The same message was repeated in Jinnah’s August 11, 1947, address to the Pakistan Constituent Assembly. He called upon both the Muslims in post-partition India and the Hindus in Pakistan to give unreserved loyalty to their respective dominions.

To Jinnah, the major premise in the new geo-political context was that with partition and independence, the two nations encapsulated in the Two-Nation Theory had attained statehood, transforming themselves into the Indian and Pakistani nations. Thus, their prime identification became Indians and Pakistanis and not Hindus and Muslims.

Thus Jinnah’s August 11 call for a united Pakistani nationhood comprising one and all without any distinction of race, religion, colour and language, represents a paradigm shift grounded in new realities and developed for a newly established nation-state and not an emerging nation.

Do you think the intelligentsia shared Jinnah’s view that the Two-Nation Theory would eventually become irrelevant to the Pakistani context?

Most commentators had failed to fathom this paradigm shift and what it entailed. They were unable to recognize that over a period of time, the underlying ideological paradigm can undergo a change or shift in its emphasis, tone and tenor.

As a result the commentators’ own failure to fathom the dictates of the new realities is reflected in their comments on Jinnah’s August 11 address, which in the words of E.I.J. Rosenthal range from “loose thinking and imprecise wording”, to “what a remarkable reversal it was “.  His mind was racing too swiftly for logical coherence.  What was he talking about? Had he simply forgotten where he was? Had the cyclone of events so disoriented him that he was arguing the opponent’s brief? Was he pleading for a united India – on the eve of Pakistan? Professor Stanley Wolpert considered his address as an “uncharacteristic monologue of reflection before the perplexed mullahs, pirs, nawabs, rajahs, shahs, and khans”.

Do you agree with the view of political commentators of the time on Jinnah’s August 11th address? Was Jinnah portraying a dichotomy in his political ideology as they suggest? How would you interpret the thought behind this address?

Jinnah had not simply forgotten where he was and neither was he arguing the opponent’s brief, much less pleading for a united India. Indeed, he was proclaiming the paradigm shift that had been caused by partition, independence and the acquisition of statehood by the two nations.
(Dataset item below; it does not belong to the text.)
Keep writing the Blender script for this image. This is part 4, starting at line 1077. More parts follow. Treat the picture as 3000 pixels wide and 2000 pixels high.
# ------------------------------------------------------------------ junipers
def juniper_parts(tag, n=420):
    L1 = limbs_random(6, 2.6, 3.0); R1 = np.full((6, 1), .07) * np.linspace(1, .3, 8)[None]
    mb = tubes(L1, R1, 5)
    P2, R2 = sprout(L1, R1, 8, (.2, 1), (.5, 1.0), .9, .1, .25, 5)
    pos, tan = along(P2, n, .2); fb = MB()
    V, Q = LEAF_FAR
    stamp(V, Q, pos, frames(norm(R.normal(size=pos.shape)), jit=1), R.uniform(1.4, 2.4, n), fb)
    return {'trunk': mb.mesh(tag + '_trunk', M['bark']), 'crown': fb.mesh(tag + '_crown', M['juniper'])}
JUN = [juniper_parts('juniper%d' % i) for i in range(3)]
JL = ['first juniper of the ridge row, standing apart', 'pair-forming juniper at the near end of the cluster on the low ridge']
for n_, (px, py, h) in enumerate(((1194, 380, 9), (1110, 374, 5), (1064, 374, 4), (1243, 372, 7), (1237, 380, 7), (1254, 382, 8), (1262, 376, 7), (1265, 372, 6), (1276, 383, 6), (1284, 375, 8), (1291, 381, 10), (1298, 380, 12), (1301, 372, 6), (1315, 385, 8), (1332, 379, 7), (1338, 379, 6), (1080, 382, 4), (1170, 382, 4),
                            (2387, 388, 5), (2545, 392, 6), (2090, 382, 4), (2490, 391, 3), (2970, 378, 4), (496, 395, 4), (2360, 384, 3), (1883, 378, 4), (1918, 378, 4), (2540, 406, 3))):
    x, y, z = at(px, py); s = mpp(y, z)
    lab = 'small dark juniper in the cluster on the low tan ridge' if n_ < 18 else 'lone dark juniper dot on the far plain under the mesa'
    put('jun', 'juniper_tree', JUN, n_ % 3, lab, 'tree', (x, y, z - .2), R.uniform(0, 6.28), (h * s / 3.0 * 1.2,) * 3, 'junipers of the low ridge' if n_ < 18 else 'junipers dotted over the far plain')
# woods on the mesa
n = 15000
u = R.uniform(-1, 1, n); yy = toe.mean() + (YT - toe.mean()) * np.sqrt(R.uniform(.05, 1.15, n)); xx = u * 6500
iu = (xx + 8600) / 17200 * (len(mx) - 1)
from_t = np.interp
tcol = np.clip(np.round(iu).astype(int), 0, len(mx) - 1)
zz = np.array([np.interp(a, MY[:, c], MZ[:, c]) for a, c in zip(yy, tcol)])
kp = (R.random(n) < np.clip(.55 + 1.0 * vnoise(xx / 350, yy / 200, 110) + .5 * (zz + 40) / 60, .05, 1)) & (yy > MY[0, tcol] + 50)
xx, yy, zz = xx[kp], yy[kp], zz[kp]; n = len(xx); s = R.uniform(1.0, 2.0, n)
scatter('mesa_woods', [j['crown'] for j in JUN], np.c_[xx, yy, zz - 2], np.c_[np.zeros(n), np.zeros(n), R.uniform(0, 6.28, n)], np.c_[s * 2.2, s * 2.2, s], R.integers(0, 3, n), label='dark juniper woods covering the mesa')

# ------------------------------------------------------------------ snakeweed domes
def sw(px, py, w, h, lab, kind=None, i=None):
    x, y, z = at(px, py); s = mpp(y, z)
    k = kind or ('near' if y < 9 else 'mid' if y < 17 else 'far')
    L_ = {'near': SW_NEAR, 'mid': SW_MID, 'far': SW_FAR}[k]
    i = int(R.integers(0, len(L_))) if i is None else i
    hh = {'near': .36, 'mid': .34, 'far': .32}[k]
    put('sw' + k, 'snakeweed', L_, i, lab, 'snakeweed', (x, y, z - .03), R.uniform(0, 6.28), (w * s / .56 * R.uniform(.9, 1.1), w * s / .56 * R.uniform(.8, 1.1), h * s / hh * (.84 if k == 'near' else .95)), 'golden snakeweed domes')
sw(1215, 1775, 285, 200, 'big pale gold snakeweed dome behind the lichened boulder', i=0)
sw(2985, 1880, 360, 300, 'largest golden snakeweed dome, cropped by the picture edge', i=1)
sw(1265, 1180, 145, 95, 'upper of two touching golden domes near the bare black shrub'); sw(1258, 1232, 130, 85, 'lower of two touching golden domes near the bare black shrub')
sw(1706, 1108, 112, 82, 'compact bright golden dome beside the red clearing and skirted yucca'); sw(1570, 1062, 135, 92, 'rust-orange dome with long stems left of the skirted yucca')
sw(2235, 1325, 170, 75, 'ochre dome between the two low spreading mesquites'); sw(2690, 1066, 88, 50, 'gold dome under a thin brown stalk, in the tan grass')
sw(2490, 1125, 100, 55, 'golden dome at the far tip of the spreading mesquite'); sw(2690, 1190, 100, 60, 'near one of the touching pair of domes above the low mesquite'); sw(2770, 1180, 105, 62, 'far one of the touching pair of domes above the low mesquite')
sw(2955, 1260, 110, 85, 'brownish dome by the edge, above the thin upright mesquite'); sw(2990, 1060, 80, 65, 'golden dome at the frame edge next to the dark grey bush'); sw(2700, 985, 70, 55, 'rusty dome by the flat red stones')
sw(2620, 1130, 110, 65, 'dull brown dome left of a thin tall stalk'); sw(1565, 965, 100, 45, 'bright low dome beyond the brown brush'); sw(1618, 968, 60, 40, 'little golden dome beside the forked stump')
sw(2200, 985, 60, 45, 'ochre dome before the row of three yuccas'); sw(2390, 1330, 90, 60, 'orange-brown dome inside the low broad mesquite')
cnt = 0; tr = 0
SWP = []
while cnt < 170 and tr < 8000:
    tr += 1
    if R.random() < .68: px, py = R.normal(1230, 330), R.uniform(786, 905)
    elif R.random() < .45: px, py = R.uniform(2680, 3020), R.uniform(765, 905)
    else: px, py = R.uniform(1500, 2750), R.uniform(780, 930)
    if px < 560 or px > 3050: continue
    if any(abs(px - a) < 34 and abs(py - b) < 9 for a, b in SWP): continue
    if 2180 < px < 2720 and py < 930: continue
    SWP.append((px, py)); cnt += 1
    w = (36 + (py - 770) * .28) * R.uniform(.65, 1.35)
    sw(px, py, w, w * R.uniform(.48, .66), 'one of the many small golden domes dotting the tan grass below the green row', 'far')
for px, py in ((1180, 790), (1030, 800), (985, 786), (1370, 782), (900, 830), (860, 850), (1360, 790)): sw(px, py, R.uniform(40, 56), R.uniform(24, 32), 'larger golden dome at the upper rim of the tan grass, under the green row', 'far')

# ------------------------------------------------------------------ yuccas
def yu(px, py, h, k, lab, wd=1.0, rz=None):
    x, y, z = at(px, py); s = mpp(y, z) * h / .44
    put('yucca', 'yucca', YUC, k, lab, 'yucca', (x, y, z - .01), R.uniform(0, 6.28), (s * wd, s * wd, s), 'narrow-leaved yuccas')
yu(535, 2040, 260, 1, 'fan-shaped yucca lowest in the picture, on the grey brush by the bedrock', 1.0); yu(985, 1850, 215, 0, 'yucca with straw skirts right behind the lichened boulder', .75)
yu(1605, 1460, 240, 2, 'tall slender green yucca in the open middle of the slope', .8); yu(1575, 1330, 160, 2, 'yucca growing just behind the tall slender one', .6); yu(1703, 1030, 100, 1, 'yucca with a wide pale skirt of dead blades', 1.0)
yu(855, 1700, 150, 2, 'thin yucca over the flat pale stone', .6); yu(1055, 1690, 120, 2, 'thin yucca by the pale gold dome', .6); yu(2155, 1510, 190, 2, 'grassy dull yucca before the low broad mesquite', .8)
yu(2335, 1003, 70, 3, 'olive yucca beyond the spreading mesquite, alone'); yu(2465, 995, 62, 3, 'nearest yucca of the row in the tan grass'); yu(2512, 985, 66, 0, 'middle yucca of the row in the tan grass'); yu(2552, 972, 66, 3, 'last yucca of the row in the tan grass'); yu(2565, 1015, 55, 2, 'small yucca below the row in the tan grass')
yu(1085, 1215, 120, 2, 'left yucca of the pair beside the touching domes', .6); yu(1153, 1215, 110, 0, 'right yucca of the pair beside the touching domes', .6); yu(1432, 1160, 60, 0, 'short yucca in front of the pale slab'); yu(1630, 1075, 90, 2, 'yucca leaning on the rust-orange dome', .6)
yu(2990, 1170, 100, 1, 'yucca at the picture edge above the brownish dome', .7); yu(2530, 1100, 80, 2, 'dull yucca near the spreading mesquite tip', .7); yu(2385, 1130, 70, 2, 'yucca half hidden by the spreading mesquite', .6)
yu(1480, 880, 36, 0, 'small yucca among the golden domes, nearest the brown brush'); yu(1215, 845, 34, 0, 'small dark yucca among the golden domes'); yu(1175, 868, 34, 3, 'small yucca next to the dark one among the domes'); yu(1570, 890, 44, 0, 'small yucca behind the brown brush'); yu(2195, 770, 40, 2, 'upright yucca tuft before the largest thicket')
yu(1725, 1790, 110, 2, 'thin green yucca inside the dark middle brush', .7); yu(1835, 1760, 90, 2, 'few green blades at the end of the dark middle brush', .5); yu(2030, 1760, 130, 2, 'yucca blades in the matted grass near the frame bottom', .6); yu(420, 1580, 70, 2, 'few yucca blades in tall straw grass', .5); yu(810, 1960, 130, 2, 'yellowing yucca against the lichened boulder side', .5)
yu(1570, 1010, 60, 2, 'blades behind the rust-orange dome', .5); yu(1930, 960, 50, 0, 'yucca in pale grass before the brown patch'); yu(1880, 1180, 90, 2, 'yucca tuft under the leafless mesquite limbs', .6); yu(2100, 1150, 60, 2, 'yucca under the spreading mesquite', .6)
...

In this landmark address, Jinnah was laying down a new framework to meet the basic requirements of the new realties in the subcontinent.

For one thing, Jinnah had long demonstrated his command over statesmanship. From this point forth, the statesman in him had taken over [the politician]. Of all the political leaders who had dominated the Indian political scene in 1947, he alone could fathom and articulate the dictates of the new ground realities. While Congress leaders, from Gandhi, Nehru, Patel down to Acharya Kripalani, were demanding “loyalty tests” of Indian Muslims to get entitled to personal security and citizenship, Jinnah in contrast offered the promise of full citizenship to one and all, without any preconditions, with equal rights, equal privileges and equal responsibilities”.

As Jinnah had so fervently envisaged or hoped for in his August 11th address, why could it not be possible that over the course of time “Hindus would cease to be Hindus and Muslims would cease to be Muslims ” in the political sense as citizens of the state” in Pakistan’s body politic? Then, why all this outcry or misrepresentation of one of Jinnah’s most critical declarations? A declaration which, fortuitously, is so well grounded in the first constitutional document in all the annals of Islam? Because of ignorance – sheer ignorance of Islamic lore, traditions and ethos.